-- start --

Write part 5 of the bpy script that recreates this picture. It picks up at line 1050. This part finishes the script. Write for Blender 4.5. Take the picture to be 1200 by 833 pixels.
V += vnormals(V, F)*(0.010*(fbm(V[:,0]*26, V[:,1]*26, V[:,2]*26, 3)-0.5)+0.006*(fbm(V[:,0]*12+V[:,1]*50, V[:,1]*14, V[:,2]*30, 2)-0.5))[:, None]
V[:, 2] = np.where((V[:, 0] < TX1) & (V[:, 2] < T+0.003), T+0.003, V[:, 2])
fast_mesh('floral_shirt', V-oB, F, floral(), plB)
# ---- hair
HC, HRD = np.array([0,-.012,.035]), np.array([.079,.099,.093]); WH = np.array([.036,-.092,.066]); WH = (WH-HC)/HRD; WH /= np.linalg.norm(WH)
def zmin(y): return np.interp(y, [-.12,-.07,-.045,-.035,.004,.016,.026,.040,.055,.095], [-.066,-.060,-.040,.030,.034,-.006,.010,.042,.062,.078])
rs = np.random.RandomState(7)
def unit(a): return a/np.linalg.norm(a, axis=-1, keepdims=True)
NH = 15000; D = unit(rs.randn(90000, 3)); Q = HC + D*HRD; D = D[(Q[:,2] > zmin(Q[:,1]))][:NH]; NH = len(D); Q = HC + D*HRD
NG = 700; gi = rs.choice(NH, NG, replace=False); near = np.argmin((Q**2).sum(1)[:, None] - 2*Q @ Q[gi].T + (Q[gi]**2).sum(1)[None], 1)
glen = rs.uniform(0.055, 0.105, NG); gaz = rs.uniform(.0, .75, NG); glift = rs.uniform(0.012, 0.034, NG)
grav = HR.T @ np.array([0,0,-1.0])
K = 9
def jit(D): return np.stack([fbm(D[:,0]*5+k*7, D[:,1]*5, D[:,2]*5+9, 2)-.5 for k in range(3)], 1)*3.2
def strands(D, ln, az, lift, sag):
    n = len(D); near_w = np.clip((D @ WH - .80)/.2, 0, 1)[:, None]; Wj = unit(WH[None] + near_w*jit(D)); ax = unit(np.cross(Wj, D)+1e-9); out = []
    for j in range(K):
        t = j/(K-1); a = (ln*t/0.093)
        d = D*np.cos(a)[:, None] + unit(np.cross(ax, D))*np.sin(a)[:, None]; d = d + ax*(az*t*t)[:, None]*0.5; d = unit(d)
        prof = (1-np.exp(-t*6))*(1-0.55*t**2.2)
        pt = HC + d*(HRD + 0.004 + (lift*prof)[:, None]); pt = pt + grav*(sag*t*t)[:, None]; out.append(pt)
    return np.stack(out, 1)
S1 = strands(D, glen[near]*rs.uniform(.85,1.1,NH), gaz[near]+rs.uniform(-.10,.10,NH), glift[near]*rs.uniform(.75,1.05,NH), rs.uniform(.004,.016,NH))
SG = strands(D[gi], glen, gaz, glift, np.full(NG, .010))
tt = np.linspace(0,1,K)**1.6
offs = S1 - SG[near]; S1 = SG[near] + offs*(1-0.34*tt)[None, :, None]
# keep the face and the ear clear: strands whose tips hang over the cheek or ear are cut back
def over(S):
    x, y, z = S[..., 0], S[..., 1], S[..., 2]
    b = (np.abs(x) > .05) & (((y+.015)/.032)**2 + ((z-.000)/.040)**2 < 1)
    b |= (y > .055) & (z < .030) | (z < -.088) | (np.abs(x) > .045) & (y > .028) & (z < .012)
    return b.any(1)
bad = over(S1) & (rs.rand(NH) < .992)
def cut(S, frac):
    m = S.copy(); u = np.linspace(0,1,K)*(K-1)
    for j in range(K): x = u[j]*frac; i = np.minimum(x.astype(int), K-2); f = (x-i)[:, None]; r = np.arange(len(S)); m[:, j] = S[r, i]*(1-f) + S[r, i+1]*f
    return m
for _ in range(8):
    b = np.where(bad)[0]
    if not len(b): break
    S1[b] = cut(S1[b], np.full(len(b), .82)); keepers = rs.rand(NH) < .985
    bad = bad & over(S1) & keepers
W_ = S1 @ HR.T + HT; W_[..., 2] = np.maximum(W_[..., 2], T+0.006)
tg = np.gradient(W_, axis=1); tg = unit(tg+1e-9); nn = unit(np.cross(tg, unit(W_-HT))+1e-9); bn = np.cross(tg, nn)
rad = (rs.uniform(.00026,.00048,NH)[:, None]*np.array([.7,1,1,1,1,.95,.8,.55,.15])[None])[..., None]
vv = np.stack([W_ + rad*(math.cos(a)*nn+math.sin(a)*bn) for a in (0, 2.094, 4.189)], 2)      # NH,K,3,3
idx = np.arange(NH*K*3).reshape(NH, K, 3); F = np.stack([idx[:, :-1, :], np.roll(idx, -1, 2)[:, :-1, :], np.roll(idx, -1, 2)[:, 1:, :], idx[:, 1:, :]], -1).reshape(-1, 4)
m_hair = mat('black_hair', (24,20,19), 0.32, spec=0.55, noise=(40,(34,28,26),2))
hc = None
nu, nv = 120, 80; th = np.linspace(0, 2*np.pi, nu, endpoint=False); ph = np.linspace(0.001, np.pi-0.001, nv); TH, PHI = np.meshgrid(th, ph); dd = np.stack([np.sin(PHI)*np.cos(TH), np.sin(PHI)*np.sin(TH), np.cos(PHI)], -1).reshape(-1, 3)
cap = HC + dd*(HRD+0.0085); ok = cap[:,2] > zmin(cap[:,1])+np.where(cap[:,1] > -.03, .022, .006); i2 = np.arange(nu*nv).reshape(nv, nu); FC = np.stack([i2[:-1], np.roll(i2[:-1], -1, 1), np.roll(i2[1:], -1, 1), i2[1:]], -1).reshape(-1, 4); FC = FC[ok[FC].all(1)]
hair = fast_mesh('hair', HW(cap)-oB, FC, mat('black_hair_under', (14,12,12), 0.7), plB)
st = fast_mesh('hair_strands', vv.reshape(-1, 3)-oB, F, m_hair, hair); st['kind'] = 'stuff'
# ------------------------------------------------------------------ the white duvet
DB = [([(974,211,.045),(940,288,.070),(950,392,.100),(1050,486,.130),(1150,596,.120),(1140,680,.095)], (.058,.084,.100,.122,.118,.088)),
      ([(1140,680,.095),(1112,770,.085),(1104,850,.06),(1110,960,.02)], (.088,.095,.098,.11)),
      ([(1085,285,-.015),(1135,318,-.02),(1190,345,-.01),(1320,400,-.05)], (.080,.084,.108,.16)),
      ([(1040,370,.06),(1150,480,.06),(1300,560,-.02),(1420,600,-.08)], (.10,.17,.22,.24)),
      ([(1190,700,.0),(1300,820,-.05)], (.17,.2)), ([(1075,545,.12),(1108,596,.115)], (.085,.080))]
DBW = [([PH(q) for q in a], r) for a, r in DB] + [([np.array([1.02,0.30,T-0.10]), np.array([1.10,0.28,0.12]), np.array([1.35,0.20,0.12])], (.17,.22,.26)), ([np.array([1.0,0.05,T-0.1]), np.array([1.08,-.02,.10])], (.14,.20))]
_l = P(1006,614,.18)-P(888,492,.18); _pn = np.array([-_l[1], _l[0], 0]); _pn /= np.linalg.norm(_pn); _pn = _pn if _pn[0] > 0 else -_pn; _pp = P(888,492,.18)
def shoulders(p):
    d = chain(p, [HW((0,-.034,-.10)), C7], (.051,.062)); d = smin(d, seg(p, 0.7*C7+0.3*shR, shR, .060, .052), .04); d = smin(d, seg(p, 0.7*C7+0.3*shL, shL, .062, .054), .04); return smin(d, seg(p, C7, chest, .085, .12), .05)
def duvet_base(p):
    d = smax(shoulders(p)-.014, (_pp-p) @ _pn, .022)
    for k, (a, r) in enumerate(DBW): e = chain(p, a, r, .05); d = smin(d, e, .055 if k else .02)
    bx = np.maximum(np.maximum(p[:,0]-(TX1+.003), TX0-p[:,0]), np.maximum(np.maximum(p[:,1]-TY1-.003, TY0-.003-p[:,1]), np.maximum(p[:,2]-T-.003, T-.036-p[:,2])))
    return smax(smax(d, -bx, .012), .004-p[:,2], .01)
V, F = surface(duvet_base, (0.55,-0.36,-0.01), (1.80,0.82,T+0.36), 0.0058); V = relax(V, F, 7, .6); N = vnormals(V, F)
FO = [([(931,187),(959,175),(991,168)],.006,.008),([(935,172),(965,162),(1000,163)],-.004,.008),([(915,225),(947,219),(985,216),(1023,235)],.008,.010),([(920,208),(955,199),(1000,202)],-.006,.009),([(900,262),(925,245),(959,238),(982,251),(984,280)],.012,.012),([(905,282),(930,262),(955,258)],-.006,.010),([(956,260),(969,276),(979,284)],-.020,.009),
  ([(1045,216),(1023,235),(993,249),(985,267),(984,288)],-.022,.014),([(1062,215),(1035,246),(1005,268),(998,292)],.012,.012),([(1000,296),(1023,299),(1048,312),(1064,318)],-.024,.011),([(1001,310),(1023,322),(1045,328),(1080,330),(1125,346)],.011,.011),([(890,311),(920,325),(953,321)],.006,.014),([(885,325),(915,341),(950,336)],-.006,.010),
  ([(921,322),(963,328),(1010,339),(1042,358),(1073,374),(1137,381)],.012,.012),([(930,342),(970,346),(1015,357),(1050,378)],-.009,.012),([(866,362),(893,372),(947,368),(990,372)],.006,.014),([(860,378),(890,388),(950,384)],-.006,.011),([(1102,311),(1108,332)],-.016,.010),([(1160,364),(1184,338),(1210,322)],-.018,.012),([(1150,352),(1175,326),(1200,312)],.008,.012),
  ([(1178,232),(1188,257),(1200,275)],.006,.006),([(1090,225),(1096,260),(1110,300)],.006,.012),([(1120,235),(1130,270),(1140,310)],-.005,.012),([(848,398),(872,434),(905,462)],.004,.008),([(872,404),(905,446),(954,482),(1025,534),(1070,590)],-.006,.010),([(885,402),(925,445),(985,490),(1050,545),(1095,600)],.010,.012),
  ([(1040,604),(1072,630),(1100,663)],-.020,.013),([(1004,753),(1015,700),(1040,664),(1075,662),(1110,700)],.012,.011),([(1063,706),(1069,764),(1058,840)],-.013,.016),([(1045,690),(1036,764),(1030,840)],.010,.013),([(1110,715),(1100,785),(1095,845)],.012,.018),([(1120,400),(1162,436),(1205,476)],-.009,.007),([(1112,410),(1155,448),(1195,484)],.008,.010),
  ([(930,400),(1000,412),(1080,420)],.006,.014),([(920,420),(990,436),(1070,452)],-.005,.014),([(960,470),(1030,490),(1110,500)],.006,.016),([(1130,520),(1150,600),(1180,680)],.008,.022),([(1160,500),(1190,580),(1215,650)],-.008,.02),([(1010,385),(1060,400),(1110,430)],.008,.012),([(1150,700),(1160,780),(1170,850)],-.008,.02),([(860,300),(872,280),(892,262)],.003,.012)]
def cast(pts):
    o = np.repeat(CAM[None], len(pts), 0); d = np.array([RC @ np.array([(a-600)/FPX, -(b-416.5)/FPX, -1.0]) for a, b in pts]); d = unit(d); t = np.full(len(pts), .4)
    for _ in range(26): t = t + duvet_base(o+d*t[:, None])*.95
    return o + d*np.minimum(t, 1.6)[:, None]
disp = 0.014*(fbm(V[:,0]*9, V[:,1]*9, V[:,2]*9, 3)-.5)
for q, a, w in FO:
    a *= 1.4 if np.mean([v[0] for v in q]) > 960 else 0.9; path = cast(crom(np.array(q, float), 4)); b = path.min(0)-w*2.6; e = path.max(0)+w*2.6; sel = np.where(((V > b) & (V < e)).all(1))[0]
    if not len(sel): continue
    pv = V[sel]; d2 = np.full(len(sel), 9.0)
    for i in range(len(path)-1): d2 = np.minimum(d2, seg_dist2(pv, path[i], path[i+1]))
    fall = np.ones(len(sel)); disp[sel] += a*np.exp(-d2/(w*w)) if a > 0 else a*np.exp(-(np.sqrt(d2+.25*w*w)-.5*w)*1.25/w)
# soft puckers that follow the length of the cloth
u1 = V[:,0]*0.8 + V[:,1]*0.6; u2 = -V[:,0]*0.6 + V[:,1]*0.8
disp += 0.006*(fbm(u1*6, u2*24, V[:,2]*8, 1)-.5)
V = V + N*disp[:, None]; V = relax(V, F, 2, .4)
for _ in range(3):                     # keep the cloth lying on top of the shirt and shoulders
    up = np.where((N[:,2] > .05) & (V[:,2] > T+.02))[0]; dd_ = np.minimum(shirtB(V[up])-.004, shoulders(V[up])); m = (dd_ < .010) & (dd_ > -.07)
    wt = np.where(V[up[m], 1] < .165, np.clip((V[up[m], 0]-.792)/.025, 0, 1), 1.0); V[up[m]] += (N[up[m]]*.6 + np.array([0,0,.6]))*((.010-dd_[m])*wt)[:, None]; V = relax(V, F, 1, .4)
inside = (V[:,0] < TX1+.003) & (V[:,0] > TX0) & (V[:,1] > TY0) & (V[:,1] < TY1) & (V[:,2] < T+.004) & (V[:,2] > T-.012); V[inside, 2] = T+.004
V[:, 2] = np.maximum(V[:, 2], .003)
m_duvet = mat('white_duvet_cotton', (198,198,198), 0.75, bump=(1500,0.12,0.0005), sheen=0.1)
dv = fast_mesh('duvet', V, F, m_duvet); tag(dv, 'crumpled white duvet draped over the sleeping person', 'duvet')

-- end --

WHAT THE TASK REQUIRES: Search the material above for "that". Pull out each line where it shows up.

EXERCISE ANSWER:
Write part 5 of the bpy script that recreates this picture. It picks up at line 1050. This part finishes the script. Write for Blender 4.5. Take the picture to be 1200 by 833 pixels.
# soft puckers that follow the length of the cloth